Last week, I decided to do one of my semi-regular William Goldman binges and when I went to my local library organization I discovered the regional library system only owned one William Goldman book, in hard copy, and not a single one of his books in eBook format. (Have I mentioned that I have grown to really dislike paper books?) So, I read Adventures in the Screen Trade again and put as many Goldman books as I could find in the state’s MNLink system on reserve. The first of the MNLink books arrived yesterday,. Magic, and it came from the Raugust Library, Jamestown College. That’s Jamestown, North Dakota! It is a very beat-up paperback 1977 first printing copy that dramatically demonstrates how far from today’s consciousness one of the most famous American writers has fallen. Magic was described as “One of those once-in-a-generation novels that changes everything” and, today, the only copy of the book the Minnesota state library system can find is in a North Dakota college. I had to look it up, Jamestown is a 15,000 person shriveling burg halfway between Fargo and Bismarck. It is “the ninth largest city in North Dakota,” for whatever that is worth.

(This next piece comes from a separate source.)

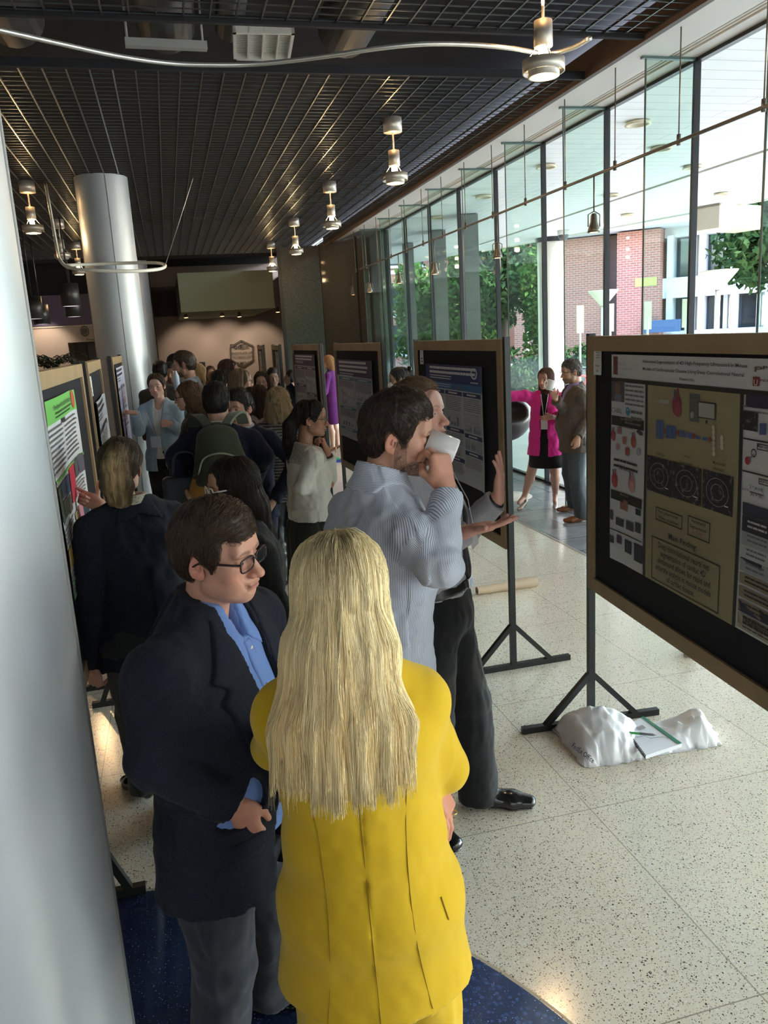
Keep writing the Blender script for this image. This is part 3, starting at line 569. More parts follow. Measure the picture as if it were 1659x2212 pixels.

A few years ago, my step-sister made one of her fairly regular attempts to convince me of life-after-death. I shoulda kept it, but it was a picture of some old people practically crawling over each other in some kind of celestial ecstasy with the caption, “Wouldn’t you wish for this if you could have it?” Or something equally weird. For me, the answer is consistently “no.” As Mr. Goldman would have said, “But this is life on earth, you can’t have everything.” After you’re dead, you can’t have anything. Wishin’ and hopin’ won’t change anything about that, either. As Mr. Goldman’s fading fame proves, after you’re dead you just vanish from everything; no matter how famous, rich, powerful, or irritating you may have been in life. When you’re dead, you are not just dead, you are gone.

As an afterthought, I wanted to figure out who that North Dakota college library was named after. What I got when I tried to search for that information on the Jamestown College website was a “Page not found. The requested page was not found.” I suppose Mr. or Mrs. Raugust were North Dakota rich people, emulating Andrew Carnegie’s tactic of creating libraries all over the country to paper-over his vicious robber baron history. Even Carnegie’s massive effort is fading from history since “The USA had 1,689 public libraries built thanks to Carnegie grants. Of those, about 750 are still functioning as libraries today.” Outside of New York City, where 31 of Carnegie’s 39 original libraries are still functioning, greedy old Andy’s buildings are mostly gone or converted to other less-respectable or admirable purposes. Today, however, Carnegie’s most substantial “invention,” vertical integration (the act of controlling every step of production, promotion, and marketing an industry; aka monopolies) are well and thriving. The robber baron’s best friend, Ronald Reagan, tossed out every progressive move the country had made since Abraham Lincoln in 8 brutal, avarice years (Remember “Greed is good?”) and, today, the Bezos, Musks, Zuckerbergs, Pages, Brins, Kochs, and the rest of the billionaires who own the nation’s governments are having a field day with . . . everything.

The good news is that they will die and disappear with no more of a trace or memory than Carnegie. The bad news is that the good and great, like William Goldman will suffer the same fate.